Opinión

El acto de matar

Cincuenta de los colaboradores en el documental prefirieron permanecer anónimos por temor a las represalias paramilitares

 

¿Qué es este delirio kitsch donde misses indonesias desfilan ante cascadas lejanas y una arruinada edificación en forma de pez, mientras el gordo Anwar Koto en atuendo travestí les ordena: “Sonrían, sonrían, no muestren su peor lado a la cámara?”.

Es la apertura de El acto de matar, documental donde Joshua Oppenheimer recoge los testimonios de paramilitares que, con apoyo de Lyndon B. Johnson y de Henry Kissinger, liquidaron en 1965 en Indonesia entre medio millón de supuestos izquierdistas, o 2.600.000, según la estimación satisfecha del general Sarwo Ethie.

“¿Y los hijos no quieren vengarse?”, pregunta sonriente la animadora del reality show donde ocurren estos desahogos del alma. “Es que no pueden porque acabamos con todos”, contesta el paramilitar Anwar Kongo.

 
Anwar Kongo confiesa luego cómo pasó de revendedor de entradas de cine a ejecutor en masa. Explica, con un voluntario que hace de víctima: “Al principio los degollábamos, pero corría mucha sangre, había un olor horrible. Entonces los ahorcábamos con alambres”.

No se filma lo que ocurrió hace medio siglo, se lo escenifica. El obeso Herman Koto, con lentes negros y el uniforme veteado de negro de su organización paramilitar, Pancasila, hace casting en un barrio marginal. “Estas mujeres no quieren interpretar comunistas porque todos pensarán que son comunistas de verdad. Buscamos mujeres que interpreten esposas con hijos.

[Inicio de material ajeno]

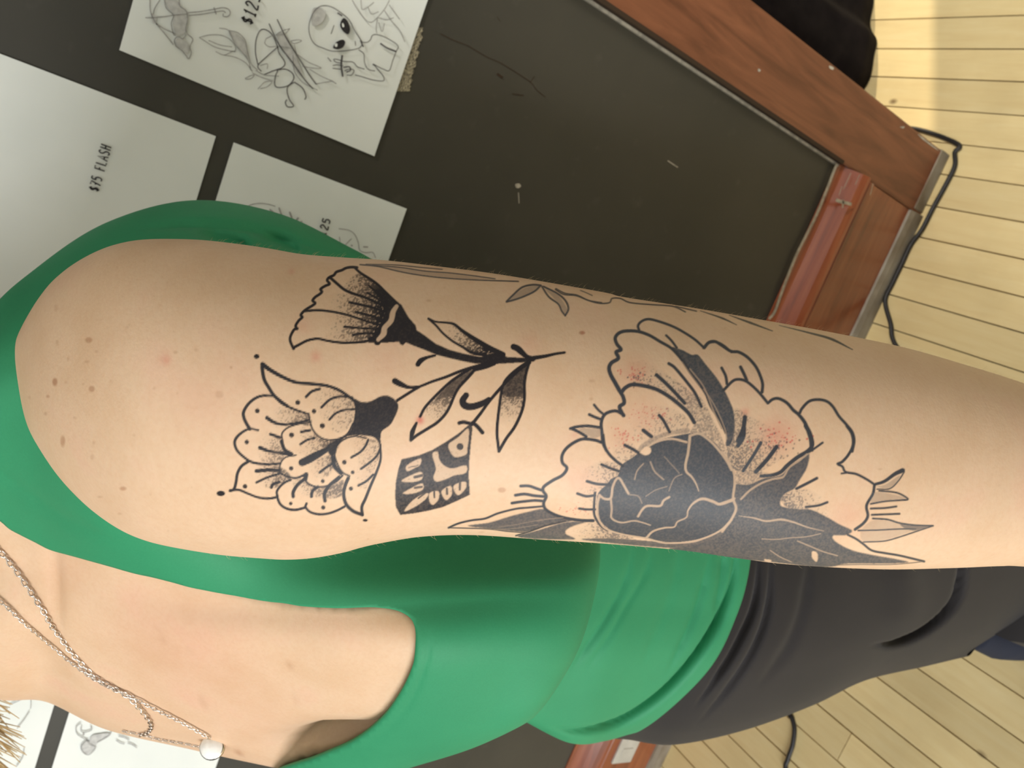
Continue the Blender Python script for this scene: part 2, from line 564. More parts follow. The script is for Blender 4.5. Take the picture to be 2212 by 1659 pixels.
P1 = sheet('flash_sheet', 0.0275, 0.2434, 1.038, 1.3185, 'white flash sheet with an alien and umbrella sketch, highest and nearest the wood post')
P2 = sheet('flash_sheet', -0.2966, -0.0172, 1.2115, 1.4274, 'white flash sheet lettered $75 FLASH above the shoulder')
P3 = sheet('flash_sheet', -0.296, -0.0165, 0.9765, 1.1925, 'white flash sheet half hidden by the green tank top back and the arm')
P4 = sheet('flash_sheet', -0.95, -0.6706, 1.1985, 1.4144, 'white flash sheet beside the blond hair, above the one with a duck sketch')
P5 = sheet('flash_sheet', -0.95, -0.6706, 0.966, 1.179, 'white flash sheet at the chest and pendant, below the hair')
INKOFF = 0.0042
WI = lambda x, y: on_wall(x, y, INKOFF)

def sketch(parent, name, items, mat, Z, w):
    j = Join()
    for it in items:
        ww = w
        if isinstance(it, tuple) and not isinstance(it[0], tuple): ww, it = it
        ribbon(j, Z(it), ww, WI)
    return j.build(name, mat, parent, False)

K1 = zoomed(0, 0, 3.95)
K2 = zoomed(400, 0, 3.95)
K4 = zoomed(400, 280, 3.95)
alien = sketch(P1, 'alien_sketch', [
    [(1510, 360), (1440, 250), (1400, 170), (1330, 110), (1250, 60), (1170, 50), (1110, 85), (1070, 160), (1055, 240), (1070, 320), (1110, 380), (1180, 412), (1260, 437), (1380, 432), (1480, 412), (1510, 380)],
    (3.2, [(1300, 110), (1340, 135)]), (3.0, [(1495, 345), (1520, 400)]),
    [(1500, 360), (1550, 362), (1580, 340), (1600, 300), (1650, 298), (1730, 330), (1815, 390), (1800, 440), (1770, 520), (1742, 602), (1690, 590), (1610, 550)],
    [(1610, 550), (1650, 600), (1690, 650), (1690, 690), (1600, 682), (1500, 652), (1450, 640)],
    [(1480, 425), (1525, 460), (1530, 530), (1560, 590), (1620, 606)],
    [(1530, 590), (1470, 570), (1430, 530), (1360, 525), (1300, 508), (1268, 505), (1285, 530), (1340, 540)],
    (3.4, [(1665, 370), (1720, 408), (1800, 440)]), (3.2, [(1600, 548), (1625, 560)]),
    [(1260, 560), (1300, 553), (1350, 562)], [(1258, 582), (1330, 592)], [(1215, 490), (1245, 525)],
    (4.0, [(1340, 470), (1332, 560), (1345, 655)]), (2.6, [(1350, 575), (1400, 570), (1410, 600), (1375, 615)]),
    [(1360, 605), (1400, 590), (1440, 600), (1420, 640), (1380, 640)], [(1270, 215), (1245, 290)], [(1450, 350), (1455, 390)]], MAT_INK, K2, 1.7)
for pts, hl in [([(1335, 170), (1322, 220), (1350, 270), (1390, 292), (1407, 250), (1392, 190), (1360, 155)], [(1338, 200), (1350, 200), (1358, 228), (1342, 230)]),
            ([(1262, 402), (1288, 360), (1340, 338), (1366, 358), (1350, 400), (1310, 420), (1275, 416)], [(1278, 372), (1298, 372), (1296, 398), (1278, 396)])]:
    j = Join(); patch(j, K2(pts), lambda x, y: on_wall(x, y, INKOFF + 0.0002)); j.build('eye', MAT_MARK, alien, False)
    j = Join(); patch(j, K2(hl), lambda x, y: on_wall(x, y, INKOFF + 0.0004)); j.build('eye_highlight', MAT_PAPER, alien, False)
sketch(P1, 'script_lines', [
    [(620, 550), (600, 450), (605, 340), (640, 260), (690, 255), (745, 300), (790, 400)], [(790, 400), (700, 480), (620, 560), (650, 610)],
    [(790, 400), (800, 450), (850, 530), (830, 575), (750, 605), (675, 636)],
    [(780, 600), (850, 590), (910, 620), (927, 670), (880, 730), (800, 747), (765, 725), (770, 650), (790, 605)],
    [(930, 700), (1000, 750), (1030, 820), (1020, 850)], [(930, 702), (880, 735), (870, 780), (890, 850), (925, 905), (875, 912), (855, 875), (868, 850)],
    [(715, 200), (800, 380), (920, 540), (1020, 680), (1090, 757)], [(785, 165), (860, 320), (960, 480), (1060, 640), (1120, 722)]], MAT_INK, K2, 2.3)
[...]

En la actuación ustedes tratan de que no quememos sus casas pero nosotros las quemamos”. Gritan mujeres y niños: “No quemen mi casa, no lo hagan, por favor. Mamá, quemaron mi casa, todo desapareció”. Koto se une a la actuación: “Mátenlos, destruyan su casa, quémenla, quémenla toda. Sigue llorando, así es”. 

Las reconstrucciones incluyen la quema de un poblado completo y un cambio de roles, donde el paramilitar Anwar Kongo hace de víctima, maquillado con falsas heridas y vendado. A pesar de que es una representación, el genocida queda traumatizado. Lo persigue la imagen de una víctima a quien cortó la cabeza y no cerró los ojos.

Cincuenta de los colaboradores en el documental prefirieron permanecer anónimos por temor a las represalias paramilitares. Ojalá no volvamos nunca a sentir este temor los venezolanos.